WHAT IS EXPECTED
Return verbatim everything from the first line through the line that contains "return (u * k, y, CAM_H + dz * k)", and stop there.

___

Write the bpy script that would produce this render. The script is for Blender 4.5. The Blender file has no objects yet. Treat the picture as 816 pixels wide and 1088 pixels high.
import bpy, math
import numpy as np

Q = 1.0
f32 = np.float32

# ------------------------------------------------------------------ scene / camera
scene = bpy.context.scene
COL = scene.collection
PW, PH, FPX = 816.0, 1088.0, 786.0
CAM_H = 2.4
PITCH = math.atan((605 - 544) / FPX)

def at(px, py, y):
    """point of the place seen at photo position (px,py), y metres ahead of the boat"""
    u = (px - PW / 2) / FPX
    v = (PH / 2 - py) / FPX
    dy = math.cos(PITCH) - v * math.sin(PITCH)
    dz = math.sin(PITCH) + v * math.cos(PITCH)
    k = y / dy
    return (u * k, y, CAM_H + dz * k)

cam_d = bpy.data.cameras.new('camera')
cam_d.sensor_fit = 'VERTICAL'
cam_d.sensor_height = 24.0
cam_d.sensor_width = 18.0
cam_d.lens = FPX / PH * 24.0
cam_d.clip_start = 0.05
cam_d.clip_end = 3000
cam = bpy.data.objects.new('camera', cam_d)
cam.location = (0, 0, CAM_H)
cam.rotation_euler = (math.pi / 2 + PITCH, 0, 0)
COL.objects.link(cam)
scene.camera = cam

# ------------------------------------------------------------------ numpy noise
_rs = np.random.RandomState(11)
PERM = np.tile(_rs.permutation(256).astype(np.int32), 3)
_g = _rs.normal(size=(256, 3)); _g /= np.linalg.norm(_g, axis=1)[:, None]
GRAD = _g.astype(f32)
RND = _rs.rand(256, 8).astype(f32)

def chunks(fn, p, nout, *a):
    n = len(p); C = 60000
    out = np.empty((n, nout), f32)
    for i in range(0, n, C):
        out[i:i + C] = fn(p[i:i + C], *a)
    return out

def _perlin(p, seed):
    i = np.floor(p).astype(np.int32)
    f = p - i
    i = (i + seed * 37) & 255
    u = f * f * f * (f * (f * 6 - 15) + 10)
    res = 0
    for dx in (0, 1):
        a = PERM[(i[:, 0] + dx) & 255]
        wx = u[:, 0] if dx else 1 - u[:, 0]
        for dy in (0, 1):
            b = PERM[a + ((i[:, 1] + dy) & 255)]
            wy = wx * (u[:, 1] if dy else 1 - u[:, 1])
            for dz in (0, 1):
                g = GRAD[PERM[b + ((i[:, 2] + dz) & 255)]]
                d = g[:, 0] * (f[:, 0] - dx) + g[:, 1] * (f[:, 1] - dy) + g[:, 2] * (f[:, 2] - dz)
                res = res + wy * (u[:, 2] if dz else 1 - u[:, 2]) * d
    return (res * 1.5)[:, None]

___

TASK SOLUTION
Write the bpy script that would produce this render. The script is for Blender 4.5. The Blender file has no objects yet. Treat the picture as 816 pixels wide and 1088 pixels high.
import bpy, math
import numpy as np

Q = 1.0
f32 = np.float32

# ------------------------------------------------------------------ scene / camera
scene = bpy.context.scene
COL = scene.collection
PW, PH, FPX = 816.0, 1088.0, 786.0
CAM_H = 2.4
PITCH = math.atan((605 - 544) / FPX)

def at(px, py, y):
    """point of the place seen at photo position (px,py), y metres ahead of the boat"""
    u = (px - PW / 2) / FPX
    v = (PH / 2 - py) / FPX
    dy = math.cos(PITCH) - v * math.sin(PITCH)
    dz = math.sin(PITCH) + v * math.cos(PITCH)
    k = y / dy
    return (u * k, y, CAM_H + dz * k)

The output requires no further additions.